Ich ging die Starterliste durch und konnte einfach keinen Namen entdecken, der dieses Turnier nicht auch unter realistischen Bedingungen gewinnen könnte. An meinem Tisch fand ich dann Leute wie Eric Seidel oder Patrick Antonius wieder, Niki Jedlicka saß am Nachbartisch zusammen in froher Runde mit Doyle Brunson und Chris Fergusson. Doch, einen „dead Money“ Spot fand ich schließlich noch: Es war Barry Greenstein, der an meinem Tisch hätte sitzen sollen. Aber offensichtlich hatte er seinen Flieger verpasst oder erhebliche Verspätung. Jedenfalls wurde er langsam aber sicher totgeblindet und schied kurz nach der Dinnerpause aus, ohne eine einzige Hand gespielt zu haben. Damit überlebte er allerdings einige große andere Namen wie beispielsweise Phil Helmuth oder Patrick Antonius um Stunden.

Ich selbst hatte bis zur Dinnerpause aus meinem Startstack von 10.000 Chips 28.200 gemacht und war ziemlich gut gelaunt. Doch als wir uns 2 Stunden später wieder versammelten, war der gute Lauf wie abgeschnitten. Zunächst versuchte ich, mit meinem Chipstapel Druck aufzubauen, doch im Gegensatz zu einem „normalen“ Turnier hatte ich bei dem Kaliber meiner Mitspieler keine Chance mit dieser Taktik. Leute, die selbst gewohnheitsmäßig diese Strategie einsetzen, kennen die Tricks und sind deshalb auch ziemlich immun dagegen. Nachdem ich so etwa 3.000 Chips verblasen hatte, schaltete ich wieder um auf eine mehr technisch orientierte Spielweise mit relativ tightem Ansatz. Zum Verhängnis wurden mir schließlich 3 Hände, mit denen ich jedes Mal Pots in der Größenordnung von über 10.000 verlor.

Zweimal konnte der Russe Alex Kravchenko, der sich schon bei der diesjährigen WSOP in Las Vegas bei den Limitturnieren in außergewöhnlich guter Form präsentierte, sich beim Omaha Hi/Lo gegen mein geflopptes Set mit einem geriverten Flush durchsetzen. Den dritten großen Pot verlor ich gegen Eric Seidel, als ich beim Limit Holdem mit :Qs :Ts aus mittlerer Position raiste und er im Big Blind nachbezahlte. Bei einem Flop von :Ks :Td :9s raisen wir uns gegenseitig bis zum Cap, am Turn macht mir die :6s den second nuts Flush, doch am River kommt noch ein viertes Spade ins Board und Eric gewinnt den Pot mit :As :9h. In diesen 3 Händen hatten weder meine Gegner noch ich selbst irgendeinen sichtbaren Fehler gemacht. Zu guter Letzt scheide ich als 56. etwa 19 Minuten vor Ende des ersten Tages aus, als ich beim 7-Card Stud mit einem Paar Könige meine verbliebenen Chips in die Mitte stelle und am Ende gegen eine Straße ausscheide.

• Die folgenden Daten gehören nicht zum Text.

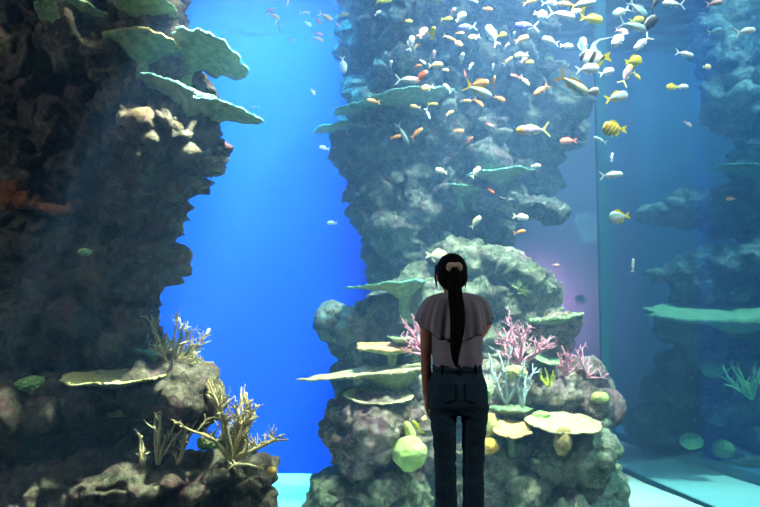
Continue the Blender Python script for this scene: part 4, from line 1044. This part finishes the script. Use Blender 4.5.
for i in range(len(R) - 1):
    for k in range(NA): bm.faces.new((R[i][k], R[i][(k + 1) % NA], R[i + 1][(k + 1) % NA], R[i + 1][k]))
me = bm_mesh('ruffle', bm)
o = bpy.data.objects.new('t', me); COL.objects.link(o); m_ = o.modifiers.new('s', 'SUBSURF'); m_.levels = 1; m_.render_levels = 1; m_ = o.modifiers.new('t', 'SOLIDIFY'); m_.thickness = .003; m_.offset = -1
ru = wear('ruffle', bake(o), M_cloth, None, bl)
bm = bmesh.new(); pts = []
for k in range(NA + 1):
    v_ = R and None
tr_pts = []
i = 6; cx, cz, rx, ry, wa = rows[6]
for k in range(NA + 1):
    t = 2 * PI * k / NA; c_, s_ = math.cos(t), math.sin(t); ph = 11 * t + .8 * math.sin(3 * t) + .5 * math.sin(2 * t + 1)
    a = wa * .0085 * math.sin(ph) + wa * .004 * math.sin(2.3 * ph); lift = (c_ * c_) ** 1.3 * .105
    tr_pts.append(V3((cx + (rx + a) * c_, (ry + a) * s_ * (.92 if s_ > 0 else 1), cz + lift + .006 * math.cos(ph) * wa)))
tube(bm, tr_pts, .003, .003, 6)
wear('hem', bm_mesh('hem', bm), flat_mat('dark_hem', srgb(70, 58, 64), .9), 'dark rolled hem', bl)
# jeans
bm = bmesh.new()
loft(bm, [(.008, -.008, .735, .135, .09), (.006, -.012, .78, .155, .112), (.003, -.014, .85, .160, .116), (.003, -.010, .91, .148, .108), (.003, -.006, .96, .130, .098), (.003, -.004, .99, .125, .095)], 40)
for s, cx in ((-1, -.060), (1, .080)):
    loft(bm, [(cx, 0, .06, .062, .068), (cx, 0, .16, .060, .066), (cx + s * .001, -.008, .30, .057, .064), (cx + s * .002, 0, .44, .056, .064), (cx + s * .005, 0, .56, .059, .070), (cx + s * .011, -.004, .68, .0655, .084), (cx + s * .010, -.008, .78, .080, .095)], 28)
me = remesh(bm_mesh('jeans', bm), .007, 3)
for v_ in me.vertices:
    p = v_.co; w_ = .004 * noise.noise(V3((p.x * 9, p.y * 9, p.z * 22))) + .003 * noise.noise(V3((p.x * 25, p.y * 25, p.z * 30)))
    if abs(p.z - .72) < .06 or abs(p.z - .44) < .07 or p.z < .2: w_ += .003 * noise.noise(V3((p.x * 8, p.y * 8, p.z * 45 + p.x * 20)))
    v_.co = p + v_.normal * w_
je = wear('jeans', me, M_denim)
bm = bmesh.new()
loft(bm, [(.003, -.005, .955, .1335, .1015), (.003, -.004, .992, .129, .0985)], 48)
wb = wear('waistband', bm_mesh('waistband', bm), M_denim, None, je)
for x in (-.085, 0.003, .09):
    bm = bmesh.new(); yb = -.005 - .1015 * math.sqrt(max(0, 1 - ((x - .003) / .1335) ** 2)) - .003
    bmesh.ops.create_cube(bm, size=1, matrix=Matrix.Translation((x, yb, .972)) @ Matrix.Diagonal((.010, .006, .05, 1)))
    bmesh.ops.bevel(bm, geom=bm.edges[:], offset=.0015, segments=2)
    wear('belt_loop', bm_mesh('belt_loop', bm), M_seam, None, je)
for s in (-1, 1):
    bm = bmesh.new(); ol = [(-.042, .05), (.042, .05), (.040, -.035), (0, -.055), (-.040, -.035)]
    cx = .003 + s * .070; V = []; G_ = []
    # pocket panel following the seat
    nx_, nz_ = 12, 12; vs = []
    for j in range(nz_ + 1):
        for i in range(nx_ + 1):
            u = -1 + 2 * i / nx_; wz = 1 - 2 * j / nz_
            hwid = .041; x = cx + u * hwid; zc = .05 if wz > 0 else (.055 - .02 * abs(u)); z = .86 + wz * zc
            f_ = max(0, 1 - ((x - .003) / .166) ** 2); y = -.014 - (.116 + .002) * math.sqrt(f_)
            if z < .82: y += (.82 - z) * .15
            if z > .88: y += (z - .88) * .12
            vs.append((x, y, z))
    fs = [(j * (nx_ + 1) + i, j * (nx_ + 1) + i + 1, (j + 1) * (nx_ + 1) + i + 1, (j + 1) * (nx_ + 1) + i) for j in range(nz_) for i in range(nx_)]
    o = bpy.data.objects.new('t', mesh('back_pocket', vs, fs)); COL.objects.link(o); m_ = o.modifiers.new('t', 'SOLIDIFY'); m_.thickness = .004; m_.offset = 0
    wear('back_pocket', bake(o), M_denim, None, je)
for s, cx in ((-1, -.066), (1, .082)):
    bm = bmesh.new(); ell(bm, V3((cx + s * .004, .045, .045)), (.042, .115, .042)); ell(bm, V3((cx, -.03, .065)), (.038, .05, .06))
    me = remesh(bm_mesh('shoe', bm), .008, 2)
    for v_ in me.vertices: v_.co.z = max(v_.co.z, .002)
    wear('shoe', me, M_shoe)
# hair
n = NT('black_hair'); v = n.obj(); mp = n.n('ShaderNodeMapping'); mp.inputs['Scale'].default_value = (60, 60, 4); n.l(v, mp.inputs[0])
st = n.noise(mp.outputs[0], 2.5, 4)
n.bsdf(n.ramp(st, [(.3, srgb(10, 9, 10)), (.7, srgb(26, 22, 22))]), .75, .08, bump=st, bs=.6, bd=.004); M_hair = n.m
bm = bmesh.new()
ell(bm, hc + V3((0, -.010, .012)), (.083, .096, .094)); ell(bm, hc + V3((0, -.035, -.03)), (.078, .068, .068)); ell(bm, hc + V3((0, -.03, -.068)), (.054, .045, .028))
for s in (-1, 1):
    limb(bm, [(hc + V3((s * .07, .03, .03)), .018), (hc + V3((s * .082, .035, -.03)), .009), (hc + V3((s * .077, .03, -.070)), .005), (hc + V3((s * .070, .02, -.105)), .0025)], 10)
me = remesh(bm_mesh('hair', bm), .006, 3)
bm = bmesh.new(); bm.from_mesh(me)
# uncover the face
dl = [v_ for v_ in bm.verts if v_.co.y > hc.y + .045 and v_.co.z < hc.z + .045 and abs(v_.co.x - hc.x) < .062]
bmesh.ops.delete(bm, geom=dl, context='VERTS')
for v_ in bm.verts:
    d = v_.co - hc; v_.co += V3((d.x, d.y, 0)).normalized() * .0025 * noise.noise(V3((v_.co.x * 90, v_.co.y * 90, v_.co.z * 6)))
ha = wear('hair', bm_mesh('hair', bm), M_hair)
bm = bmesh.new(); pz = [(-.021, -.095, 1.50, .020), (-.021, -.122, 1.488, .027), (-.020, -.132, 1.455, .030), (-.018, -.130, 1.40, .034), (-.013, -.128, 1.34, .038), (-.010, -.140, 1.28, .039), (-.012, -.150, 1.22, .037), (-.014, -.152, 1.16, .034), (-.016, -.150, 1.10, .028), (-.020, -.143, 1.05, .020), (-.018, -.135, 1.01, .012), (-.013, -.130, .985, .004)]
loft(bm, [(x + .004 * math.sin(z * 22), y, z, r, r * .62) for x, y, z, r in pz][::-1], 36, wave=lambda i, t: (.0022 * math.sin(9 * t + i * .4), .0022 * math.cos(8 * t + i * .3), 0))
me = bm_mesh('ponytail', bm); o = bpy.data.objects.new('t', me); COL.objects.link(o); o.modifiers.new('s', 'SUBSURF').render_levels = 2; o.modifiers[0].levels = 2
wear('ponytail', bake(o), M_hair, None, ha)
# beige bow clip
M_bow = noisy_mat('beige_satin', srgb(196, 172, 140), srgb(222, 200, 170), 12, .55)
bm = bmesh.new(); bc = V3((-.021, -.118, 1.503))
for s in (-1, 1):
    ell(bm, bc + V3((s * .020, -.006, .004)), (.023, .014, .017), Matrix.Rotation(s * .35, 4, 'Y')); ell(bm, bc + V3((s * .030, -.004, -.010)), (.012, .010, .016), Matrix.Rotation(s * .3, 4, 'Y'))
ell(bm, bc + V3((0, -.014, .004)), (.010, .010, .012)); limb(bm, [(bc + V3((-.012, .01, .012)), .010), (bc + V3((.012, .01, .012)), .010)], 10)
me = remesh(bm_mesh('bow_clip', bm), .003, 2)
for v_ in me.vertices: v_.co += v_.normal * .0015 * noise.noise(v_.co * 120)
wear('bow_clip', me, M_bow, 'beige satin bow clip', ha)
for s in (-1, 1):
    bm = bmesh.new(); ell(bm, hc + V3((s * .030, .079, -.008)), (.0115, .0115, .0115))
    wear('eye', bm_mesh('eye', bm), flat_mat('eye_dark', srgb(40, 30, 26), .2, .6))
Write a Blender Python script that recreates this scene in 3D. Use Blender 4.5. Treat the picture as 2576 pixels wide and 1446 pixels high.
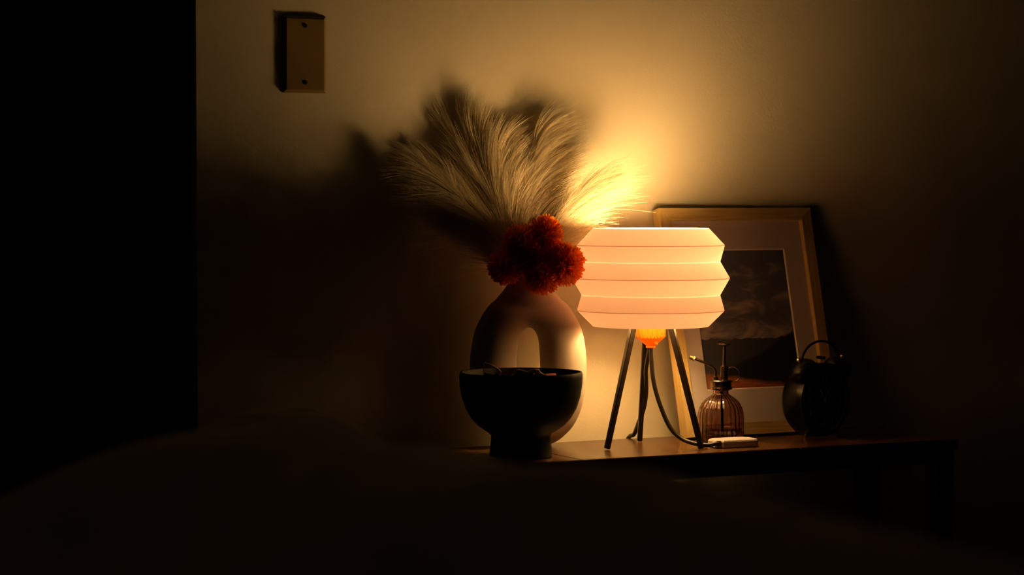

Am Samstag geht es dann weiter mit dem Potlimit Omaha und natürlich steht auch für Montag noch das Nolimit Holdem Main Event auf meinem Terminplan. Das Buy-in ist für europäische Verhältnisse mit rund 16.000 € exorbitant hoch und ich bin gespannt, ob tatsächlich (wie von dem Veranstalter erhofft) mehr als 450 Teilnehmer aufkreuzen werden.